Objective -> Could you write out the opening lines of the data, word for word, stopping after the line that contains "return np.vstack(V), np.vstack(T), np.vstack(Q), np.vstack(U)"?

Data segment ->

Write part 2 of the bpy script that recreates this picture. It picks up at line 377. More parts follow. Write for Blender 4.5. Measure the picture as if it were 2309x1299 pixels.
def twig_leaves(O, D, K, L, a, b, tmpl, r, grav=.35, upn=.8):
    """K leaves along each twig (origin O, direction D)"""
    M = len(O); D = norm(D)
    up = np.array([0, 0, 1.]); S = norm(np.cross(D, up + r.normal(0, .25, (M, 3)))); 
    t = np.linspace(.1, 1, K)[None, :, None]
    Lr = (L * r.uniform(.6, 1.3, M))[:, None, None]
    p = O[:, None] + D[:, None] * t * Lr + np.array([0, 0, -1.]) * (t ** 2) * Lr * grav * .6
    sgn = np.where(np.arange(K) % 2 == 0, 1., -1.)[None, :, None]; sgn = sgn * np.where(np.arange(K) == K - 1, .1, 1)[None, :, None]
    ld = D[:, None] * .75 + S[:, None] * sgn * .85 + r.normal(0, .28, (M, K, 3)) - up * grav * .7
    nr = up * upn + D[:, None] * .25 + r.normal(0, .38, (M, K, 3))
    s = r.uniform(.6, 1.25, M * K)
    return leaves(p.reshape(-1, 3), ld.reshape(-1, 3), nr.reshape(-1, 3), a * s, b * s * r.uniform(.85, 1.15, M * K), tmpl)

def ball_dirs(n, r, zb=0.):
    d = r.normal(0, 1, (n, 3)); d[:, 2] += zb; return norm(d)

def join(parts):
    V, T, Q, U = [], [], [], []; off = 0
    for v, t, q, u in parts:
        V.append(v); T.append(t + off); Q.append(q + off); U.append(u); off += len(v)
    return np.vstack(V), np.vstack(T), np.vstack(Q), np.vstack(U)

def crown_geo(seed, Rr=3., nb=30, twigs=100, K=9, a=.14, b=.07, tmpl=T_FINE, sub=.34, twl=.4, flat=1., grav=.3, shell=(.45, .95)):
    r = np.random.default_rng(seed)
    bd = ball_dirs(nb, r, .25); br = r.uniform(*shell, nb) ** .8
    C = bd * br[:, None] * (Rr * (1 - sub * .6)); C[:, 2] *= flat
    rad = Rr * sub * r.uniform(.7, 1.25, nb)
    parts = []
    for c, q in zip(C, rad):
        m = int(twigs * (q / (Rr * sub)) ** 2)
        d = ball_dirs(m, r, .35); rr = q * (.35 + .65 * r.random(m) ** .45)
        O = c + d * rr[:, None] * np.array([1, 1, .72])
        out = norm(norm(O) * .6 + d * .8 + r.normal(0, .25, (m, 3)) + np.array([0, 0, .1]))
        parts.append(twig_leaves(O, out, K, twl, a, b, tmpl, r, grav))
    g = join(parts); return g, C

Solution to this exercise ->
Write part 2 of the bpy script that recreates this picture. It picks up at line 377. More parts follow. Write for Blender 4.5. Measure the picture as if it were 2309x1299 pixels.
def twig_leaves(O, D, K, L, a, b, tmpl, r, grav=.35, upn=.8):
    """K leaves along each twig (origin O, direction D)"""
    M = len(O); D = norm(D)
    up = np.array([0, 0, 1.]); S = norm(np.cross(D, up + r.normal(0, .25, (M, 3)))); 
    t = np.linspace(.1, 1, K)[None, :, None]
    Lr = (L * r.uniform(.6, 1.3, M))[:, None, None]
    p = O[:, None] + D[:, None] * t * Lr + np.array([0, 0, -1.]) * (t ** 2) * Lr * grav * .6
    sgn = np.where(np.arange(K) % 2 == 0, 1., -1.)[None, :, None]; sgn = sgn * np.where(np.arange(K) == K - 1, .1, 1)[None, :, None]
    ld = D[:, None] * .75 + S[:, None] * sgn * .85 + r.normal(0, .28, (M, K, 3)) - up * grav * .7
    nr = up * upn + D[:, None] * .25 + r.normal(0, .38, (M, K, 3))
    s = r.uniform(.6, 1.25, M * K)
    return leaves(p.reshape(-1, 3), ld.reshape(-1, 3), nr.reshape(-1, 3), a * s, b * s * r.uniform(.85, 1.15, M * K), tmpl)

def ball_dirs(n, r, zb=0.):
    d = r.normal(0, 1, (n, 3)); d[:, 2] += zb; return norm(d)

def join(parts):
    V, T, Q, U = [], [], [], []; off = 0
    for v, t, q, u in parts:
        V.append(v); T.append(t + off); Q.append(q + off); U.append(u); off += len(v)
    return np.vstack(V), np.vstack(T), np.vstack(Q), np.vstack(U)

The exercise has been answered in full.